Проект “Дау”, как нам говорят, состоит из 700 часов экранного времени; проверить это мы с вами не можем, не в состоянии, тем более, что часть этих часов совпадают с другими, накладываются на них, – вот есть некая точка в пространстве-времени, и вот через нее, через эту точку, можно провести неограниченное количество прямых (или кривых) линий. То есть сюжетов. Историй. Фильмов. Вселенная – она очень большая, хоть и не бесконечная.
Нам с вами показали девять фильмов, нам рассказали некоторое количество легенд, предварявших и сопровождавших эти фильмы, нам подчеркнули, что в фильмах нет никаких специально выстроенных сюжетов, “оно само”, нет никаких рамок, рамки отброшены и отрицаются.
Но рамки – вот они; они в выборе этих девяти лент, они в обрамляющих легендах, они в том, что фильмы не хаотичны, но подчинены жестко выстроенному сюжету, практически одинаковому почти во всех фильмах. А никуда не денешься: режиссер, малый творец, следуя парадигме Большого Творца, всегда творит не хаос, но космос.
Нам показали полдюжины интенсивных любовных историй в искусственной, искаженной двойным временем обстановке. Может, с этого и начать?
АЛЕКСАНДР ТИМОФЕЕВСКИЙ:
Давайте сначала перечислим эти девять фильмов, а, перечислив, назовем – иначе как? – хотя названий у них нет, и это для проекта принципиально, название ведь тоже – рамка. Но и разговор любой – рамка, и как в нем передвигаться, ничего не обозначая, никуда не ступая? – так можно только стоять на месте.
Вот мы посмотрели девять фильмов, хорошие и очень хорошие, это надо сразу сказать потому, что “Дау” до сих пор обсуждают как намеренный долгострой и распил бабла, но после виденных нами картин разговоры эти – мусор: дай бог всем научиться пилить бабло с такими художественными последствиями.
Итак, первым нам показали фильм – назовем его, по именам главных героев, “Лосев, Даша” – вводный в тот мир, про которые все 700 часов. Потом был фильм “Катя, Таня”, о возлюбленной Дау и о возлюбленной этой возлюбленной. Во второй день мы смотрели трилогию о Норе, жене Дау, – “Нора, мать”, “Нора, Мария” и “Нора, Денис”. В третий – были “Саша, Валера” и “Никита, Таня”. И в четвертый, самый длинный день, нам показали фильм про двух буфетчиц “Наташа, Оля” и шестичасовый финал, назовем его “Финал”.

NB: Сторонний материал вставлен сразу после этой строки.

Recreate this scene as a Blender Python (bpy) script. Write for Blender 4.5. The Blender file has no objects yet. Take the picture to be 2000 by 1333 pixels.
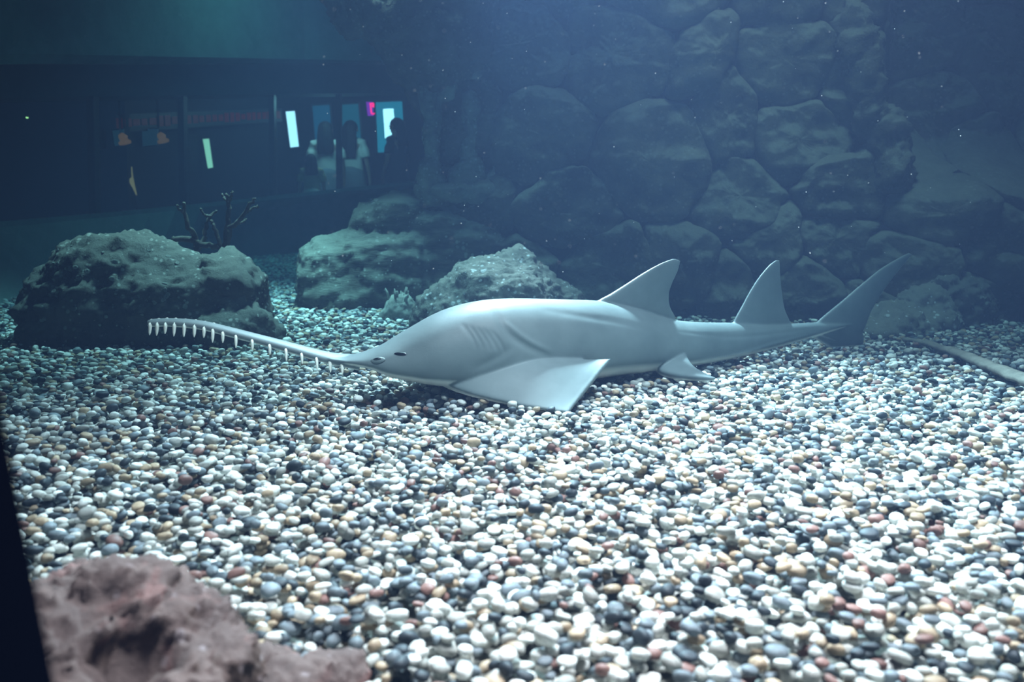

Все девять фильмов на самом деле “про любовь”; все, кроме, может быть, “Финала” – он про ненависть и творимые ею разрушения, но ведь ненависть тоже вид любви, про что и снят “Финал”, в частности. Девять фильмов – очень рукотворные, выстроенные, сделанные схожим образом, с перекликающимися конструкциями, к тому же они связаны между собой, как внешним сюжетом, общим временем и местом действия, так и внутренним – про любовь, даже там, где ее формально нет.
Но про все девять фильмов нам говорят, что они сами собой сложились, потому что сложилось вдохновляющее их пространство, которое воспроизвело шарашку, закрытый советский институт сороковых – шестидесятых годов, и в нем 400 человек ученых, богемы, церберов и обслуживающего персонала за несколько лет прожили несколько советских десятилетий, такое шоу “За стеклом”, но для интеллектуалов – шоу про вчера, даже про позавчера, но разворачивающееся сегодня.
Пространство, стилизующее жизнь полувековой и более того давности, всё равно будет современным, созданным сейчас, и люди, его населившие, – всамделишные ученые с нынешними научными задачами и озарениями и всамделишные церберы, кагэбэшники, лагерные охранники, идейные бандиты, а также рабочие, дворники и буфетчицы, играя себя в предложенных обстоятельствах, всё равно остаются, прежде всего, собою.
Хржановский это понимает, и к буквальной стилизации не только не стремится, он ее сторонится: и в дизайне, и в диалогах, и в отношениях героев, и просто в темах для научных дискуссий, которыми полны его фильмы, везде и всюду шагает XXI век. Широко шагает. Он прямо заявлен, он полноценный герой. Стилизованного музейного прошлого больше всего в тряпочках, не в каждой подряд, кстати, не в занавеске, присутствующей едва ли не во всех фильмах и иногда исполненной нарочитого анахронизма, а именно в одежде, особенно, в женском нижнем белье, с его громоздким устройством, утомительными подробностями, – но в их страстном и пристрастном разглядывании изумленный сегодняшний глаз едва ли не важнее того, на что он смотрит. Сквозной обобщенный герой всех фильмов – наш костюмированный современник.